Accomplishments that we're Proud of

  • The full pipeline works end-to-end. Paste a YouTube link, get formation diagrams. No manual setup, no calibration required, no ML knowledge needed.
  • The position-aware scanner. It genuinely finds formation changes by comparing where dancers are standing, not just whether pixels changed. It handles swaying, camera shake, and lighting shifts that broke our earlier approach.
  • Consistent dancer IDs across formations. The appearance + proximity matcher keeps Dancer 3 as Dancer 3 even when everyone moves. This is the feature choreographers care about most.
  • The custom video player.
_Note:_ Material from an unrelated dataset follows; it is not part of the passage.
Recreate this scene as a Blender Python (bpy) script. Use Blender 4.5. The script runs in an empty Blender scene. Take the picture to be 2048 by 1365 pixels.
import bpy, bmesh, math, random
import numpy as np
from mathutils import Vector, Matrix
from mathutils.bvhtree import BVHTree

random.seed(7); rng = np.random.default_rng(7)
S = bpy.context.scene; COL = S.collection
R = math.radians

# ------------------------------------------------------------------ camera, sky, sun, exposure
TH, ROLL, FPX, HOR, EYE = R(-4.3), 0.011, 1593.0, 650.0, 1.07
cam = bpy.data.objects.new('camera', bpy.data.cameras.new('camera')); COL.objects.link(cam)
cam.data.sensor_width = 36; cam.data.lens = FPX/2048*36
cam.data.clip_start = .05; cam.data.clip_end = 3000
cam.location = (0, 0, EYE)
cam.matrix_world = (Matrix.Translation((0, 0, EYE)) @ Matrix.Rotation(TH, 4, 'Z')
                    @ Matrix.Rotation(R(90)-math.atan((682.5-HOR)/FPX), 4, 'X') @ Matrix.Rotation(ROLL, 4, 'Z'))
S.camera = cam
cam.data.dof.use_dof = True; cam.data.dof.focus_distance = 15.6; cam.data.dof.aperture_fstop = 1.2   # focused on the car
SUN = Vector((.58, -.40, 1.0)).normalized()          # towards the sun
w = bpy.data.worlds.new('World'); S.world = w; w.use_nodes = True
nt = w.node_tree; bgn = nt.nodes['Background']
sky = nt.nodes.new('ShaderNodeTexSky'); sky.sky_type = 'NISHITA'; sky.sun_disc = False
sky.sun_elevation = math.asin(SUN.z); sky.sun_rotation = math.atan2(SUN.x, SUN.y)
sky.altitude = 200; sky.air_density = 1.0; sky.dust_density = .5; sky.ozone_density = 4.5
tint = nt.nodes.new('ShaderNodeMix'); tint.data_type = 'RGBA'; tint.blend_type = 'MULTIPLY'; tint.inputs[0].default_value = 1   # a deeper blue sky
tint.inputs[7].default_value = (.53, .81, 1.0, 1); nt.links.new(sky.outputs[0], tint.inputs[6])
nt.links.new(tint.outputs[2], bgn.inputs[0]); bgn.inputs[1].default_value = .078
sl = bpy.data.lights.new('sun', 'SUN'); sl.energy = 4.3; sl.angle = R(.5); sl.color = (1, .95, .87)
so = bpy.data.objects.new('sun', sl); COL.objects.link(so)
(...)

Formation markers on the timeline, keyboard shortcuts, range-request seeking, playback speed control — it feels like a real tool, not a hackathon demo.
  • Sub-second formation generation. Frame extraction, YOLO detection, and top-down rendering complete in under a second per formation. Fast enough to add formations interactively while watching the video.

What we Learned

  • Computer vision heuristics need layering. No single signal (motion, people count, edge detection) is reliable alone. Combining multiple weak signals with AND logic produces much better results than trying to perfect any one of them.
  • Greedy matching is good enough. We considered Hungarian algorithm assignment for dancer matching but greedy nearest-neighbor with a distance cutoff works well in practice and is much simpler to debug.
  • Browser video compatibility is fragile. You can't just save any video as .mp4 and expect it to play. Container format and codec both matter, and the failure mode is a cryptic "format not supported" error with no details.
  • Normalized coordinates simplify everything. Representing all positions as 0–1 fractions of frame dimensions made the homography, matching, and rendering code dramatically simpler and resolution-independent.
  • Hackathon scope is about cutting the right corners. We skipped 3D reconstruction, audio sync, and multi-camera support. We kept consistent IDs, draggable positions, and PDF export. Those choices made the difference between a demo and a tool people would actually use.

What's Next

  • Stage calibration UI — let users click four stage corners to define the actual floor plane, replacing our assumed trapezoid with a precise homography.
  • Audio-synced timeline — detect beats and musical sections to auto-suggest formation timestamps aligned with the music.
  • Formation transition animations — interpolate dancer positions between consecutive formations to visualize how the group moves.
  • Multi-group showcase planning — support multiple dance groups sharing one stage, with per-group formation sets and combined stage views for showcase directors.
  • Shareable links — generate a URL for a formation set so choreographers can share with their team without everyone running the app.
  • Mobile-friendly viewer — dancers check formations on their phones at rehearsal. The viewer needs to work well on small screens.